Conflict, Comfort and the Cross
Last week, a gunman entered First Baptist Church in Sutherland Springs, Texas and killed 26 people, wounding 20 others. The massacre was brutal and left what will surely be scars on all of those who survived, many of whom were young children. Usually there is some sort of grieving period that decorum allows in the aftermath of such events, but as civilization abandons any pretense at care or compassion that grieving period is quickly disappearing.
One of the nastiest things about the internet is that it allows angry and grieving people to abstract the people they are writing about from reality. People are able to speak freely even when they know what they have to say is cruel or even evil.

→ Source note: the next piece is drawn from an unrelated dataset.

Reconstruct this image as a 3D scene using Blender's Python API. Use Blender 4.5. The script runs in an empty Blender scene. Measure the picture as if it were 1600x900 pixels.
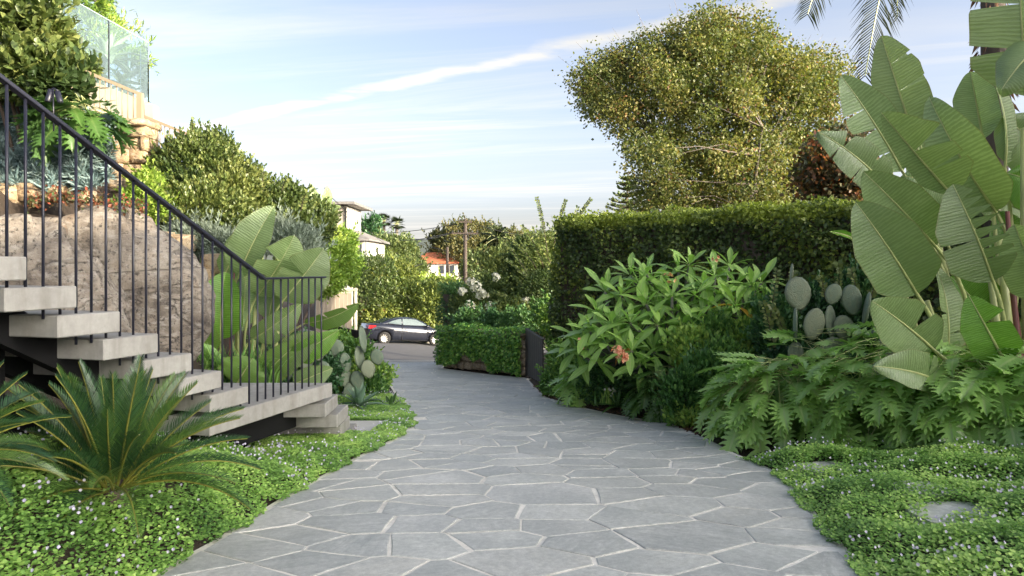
import bpy, bmesh, math, random
import numpy as np
from mathutils import Vector, Matrix, noise as mnoise
SC = bpy.context.scene
COL = SC.collection
random.seed(7); RNG = np.random.default_rng(7)
R = math.radians

# ------------------------------------------------------------------ camera
CAMZ, FPX, CX, HZ = 1.31, 1150.0, 800.0, 415.0
cam = bpy.data.cameras.new('camera'); camo = bpy.data.objects.new('camera', cam); COL.objects.link(camo)
camo.location = (0, 0, CAMZ); camo.rotation_euler = (R(90), 0, 0)
cam.sensor_width = 36.0; cam.lens = FPX / 1600 * 36.0; cam.shift_y = -(450 - HZ) / 1600.0
cam.clip_start = 0.05; cam.clip_end = 9000
SC.camera = camo

# ------------------------------------------------------------------ light
SUN_EL, SUN_AZ = R(13), R(30)            # azimuth: from +X, turned towards -Y (behind the camera)
sdir = Vector((math.cos(SUN_EL) * math.cos(SUN_AZ), -math.cos(SUN_EL) * math.sin(SUN_AZ), math.sin(SUN_EL)))
sl = bpy.data.lights.new('sun', 'SUN'); so = bpy.data.objects.new('sun', sl); COL.objects.link(so)
sl.energy = 2.1; sl.angle = R(0.5); sl.color = (1.0, 0.84, 0.62)
so.rotation_euler = sdir.to_track_quat('Z', 'Y').to_euler(); so.location = (30, -8, 20)
W = bpy.data.worlds.new('World'); SC.world = W; W.use_nodes = True
nt = W.node_tree; nt.nodes.clear()
def wn(t, **k):
    n = nt.nodes.new(t)
    for a, b in k.items(): setattr(n, a, b)
    return n
def wl(a, b): nt.links.new(a, b)
def wmath(op, a, b=None, c=None):
    n = wn('ShaderNodeMath', operation=op)
    for i, s in enumerate((a, b, c)):
        if s is None: continue
        if isinstance(s, (int, float)): n.inputs[i].default_value = s
        else: wl(s, n.inputs[i])
    return n.outputs[0]
sky = wn('ShaderNodeTexSky', sky_type='NISHITA', sun_disc=False, sun_elevation=SUN_EL,
         sun_rotation=math.atan2(sdir.x, sdir.y), altitude=50, air_density=0.6, dust_density=5.0, ozone_density=1.4)
tc = wn('ShaderNodeTexCoord'); sep = wn('ShaderNodeSeparateXYZ'); wl(tc.outputs['Generated'], sep.inputs[0])
zc = wmath('MAXIMUM', sep.outputs[2], 0.03)
u = wmath('DIVIDE', sep.outputs[0], zc); v = wmath('DIVIDE', sep.outputs[1], zc)   # position on a flat cloud layer
def cvec(su, sv, rot):
    c, s = math.cos(rot), math.sin(rot)
    a = wmath('MULTIPLY', wmath('ADD', wmath('MULTIPLY', u, c), wmath('MULTIPLY', v, s)), su)
    b = wmath('MULTIPLY', wmath('SUBTRACT', wmath('MULTIPLY', v, c), wmath('MULTIPLY', u, s)), sv)
    k = wn('ShaderNodeCombineXYZ'); wl(a, k.inputs[0]); wl(b, k.inputs[1]); return k.outputs[0]
def wnoise(vec, scale, detail, rough, dist=0.0):
    n = wn('ShaderNodeTexNoise'); wl(vec, n.inputs['Vector'])
    n.inputs['Scale'].default_value = scale; n.inputs['Detail'].default_value = detail
    n.inputs['Roughness'].default_value = rough; n.inputs['Distortion'].default_value = dist
    return n.outputs[0]
def wrange(x, a, b, lo=0.0, hi=1.0):
    n = wn('ShaderNodeMapRange', interpolation_type='SMOOTHSTEP'); wl(x, n.inputs[0])
    for i, q in zip((1, 2, 3, 4), (a, b, lo, hi)): n.inputs[i].default_value = q
    return n.outputs[0]
wisps = wrange(wnoise(cvec(0.13, 0.75, R(-14)), 1.0, 8, 0.66, 0.5), 0.44, 0.80)
sheets = wrange(wnoise(cvec(0.10, 0.28, R(-10)), 1.3, 6, 0.6, 0.3), 0.46, 0.80)
# the long streak: two points of it on the layer, turned into a distance from a line
def layer(px, py):
    z = (HZ - py) / FPX; return ((px - CX) / FPX / z, 1.0 / z)
(ax, ay), (bx, by) = layer(330, 196), layer(1000, 48)
ln = math.hypot(bx - ax, by - ay); nx, ny = -(by - ay) / ln, (bx - ax) / ln
dist = wmath('SUBTRACT', wmath('ADD', wmath('MULTIPLY', u, nx), wmath('MULTIPLY', v, ny)), ax * nx + ay * ny)
dist = wmath('ADD', dist, wmath('MULTIPLY', wmath('SUBTRACT', wnoise(cvec(0.9, 1.2, 0), 1.0, 5, 0.6), 0.5), 0.36))
streak = wmath('MULTIPLY', wrange(wmath('ABSOLUTE', dist), 0.0, 0.15, 1.0, 0.0), wrange(wnoise(cvec(1.0, 1.6, 0.2), 1.2, 6, 0.65), 0.24, 0.60))
cl = wmath('MAXIMUM', wmath('MAXIMUM', wmath('MULTIPLY', wisps, 0.8), wmath('MULTIPLY', sheets, 0.45)), wmath('MULTIPLY', streak, 1.0))
veil = wrange(sep.outputs[2], 0.0, 0.26, 0.52, 0.30)          # thin high haze, thicker towards the horizon all round
veil = wmath('MAXIMUM', veil, wrange(sep.outputs[2], 0.0, 0.13, 0.95, 0.2))
cl = wmath('MINIMUM', wmath('ADD', wmath('MULTIPLY', cl, 0.85), veil), 0.93)
mixc = wn('ShaderNodeMix', data_type='RGBA'); wl(cl, mixc.inputs[0]); wl(sky.outputs[0], mixc.inputs[6])
bw = wn('ShaderNodeRGBToBW'); wl(sky.outputs[0], bw.inputs[0])          # cloud takes the brightness of the sky it hangs in
cv = wmath('ADD', wmath('MULTIPLY', bw.outputs[0], 1.65), wrange(sep.outputs[2], 0.0, 0.16, 0.5, 0.0)); cv = wmath('ADD', cv, wrange(sep.outputs[2], 0.0, 0.07, 1.1, 0.0))   # bright haze low on the horizon
ctint = wn('ShaderNodeMix', data_type='RGBA', blend_type='MULTIPLY'); ctint.inputs[0].default_value = 1.0
cxyz = wn('ShaderNodeCombineColor'); [wl(cv, cxyz.inputs[i]) for i in range(3)]
wl(cxyz.outputs[0], ctint.inputs[6]); ctint.inputs[7].default_value = (1.0, .975, .925, 1); wl(ctint.outputs[2], mixc.inputs[7])
bg = wn('ShaderNodeBackground'); wl(mixc.outputs[2], bg.inputs[0]); bg.inputs[1].default_value = 0.10
wo = wn('ShaderNodeOutputWorld'); wl(bg.outputs[0], wo.inputs[0])
SC.view_settings.view_transform = 'Standard'; SC.view_settings.look = 'None'
SC.view_settings.exposure = 2.28; SC.view_settings.gamma = 1.0
SC.cycles.max_bounces = 6; SC.cycles.transparent_max_bounces = 8; SC.cycles.use_denoising = True
SC.cycles.sample_clamp_indirect = 6.0

# ------------------------------------------------------------------ helpers
def at(px, py, Y):
    return Vector(((px - CX) / FPX * Y, Y, CAMZ + (HZ - py) / FPX * Y))

def tag(o, label=None, cat=None, group=None, kind=None):
    if label: o['label'] = label
    if cat: o['category'] = cat
    if group: o['group'] = group
    if kind: o['kind'] = kind
    return o
def thing(name, label, cat, loc=(0, 0, 0), group=None):
    o = bpy.data.objects.new(name, None); COL.objects.link(o); o.location = loc
    o.empty_display_size = 0.1
    return tag(o, label, cat, group)
def inst(name, mesh, parent, M):
    o = bpy.data.objects.new(name, mesh); COL.objects.link(o); o.parent = parent
    o.matrix_basis = Matrix.Translation(-parent.location) @ M if parent else M
    return o
def finish(name, me, mats, parent, smooth):
    for m in (mats if isinstance(mats, (list, tuple)) else [mats]): me.materials.append(m)
    if smooth: me.polygons.foreach_set('use_smooth', [True] * len(me.polygons))
    o = bpy.data.objects.new(name, me); COL.objects.link(o)
    if parent: o.parent = parent
    return o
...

It should be no secret in the Christian community that the world thinks that we're foolish. We acknowledge it, but sometimes we see it in ugly ways.
Perhaps the most despicable reactions came from Actor Michael McKean, who mocked the dead on Twitter and attacked those who encouraged prayer for the people in the church: "They had the prayers shot right out of them. Maybe try something else." Wil Wheaton attacked one politician who expressed sympathy and prayers for those who had lost so much: "If prayers did anything, they'd still be alive."
I do not wish to judge these men as human beings. I don't know them in their everyday lives. I don't know what they've been through or what they've seen, but someone who understands the cross would never say these sorts of things. These are the responses of people who do not understand the cross.
The mockery of the unbelieving world assumes a few significant things. It assumes that God would never permit his people to die. It assumes that suffering isn't part of God's plan. It assumes that if prayer "worked" then God's people would just keep on living. And most fundamentally it assumes that God builds his church on power and strength. There's an entire worldview of assumptions that have to be true if their mockery could have any basis, but of course all of these assumptions miss the cross.
The cross was the ultimate and willing display of weakness. When many think of the cross they think, perhaps of an identifying marker, a beautiful piece of jewelry, or some elaborate symbol. But the cross was horrible, ugly, and nonsensical. It was a weapon of death, akin to the rack or the guillotine. At the core of the Christian religion is the conviction that death is the road to life and weakness is the road to strength. That's totally upside down from the rest of the world.
Paul says that "the world did not know God through wisdom" (1 Cor. 1:21). What he means is that if you were trying to dream up a way to rescue people from hell, the conclusion that reason would take you to is a show of power, a demonstration of strength. This is why the religious leaders mocked Jesus as he died: "Let him come down from the cross, and [then] we will believe in him." And in a sense that mockery is echoed in the sentiments of men like Wheaton and McKean. The cross is foolish to these men (1 Cor. 1:18-25). What else would we expect?
You see, the mockers also don't understand that Christians are called by Christ himself to carry the cross, too. If McKean, Wheaton, and their tribe don't understand the cross, then they certainly won't get what Christians are called to carry. What the saints at First Baptist Church were called to carry last week. Jesus spent a huge quantity of his earthly ministry preparing his disciples to suffer and carry the cross.
I do fear, however, that as Christians, we also forget these truths. How often do we prize earthly power, success, cultural authority, and the respect of those outside of the church? Prizing these things is a sign that we've learned to think like the world, too.
Sometimes I fear that as Christians we are far too easily embarrassed by the opinions of the watching world. The base ideas about Christ that the world works with assume the narrative of power and strength. The truth we need to remember is quite the opposite.
The truth that suffering and loss is intrinsic to the Christian religion and to our own lives as believers means that church shootings, religious persecution, and difficulty shouldn't be the exception for Christians. We should understand comfort and ease to be the real exceptions.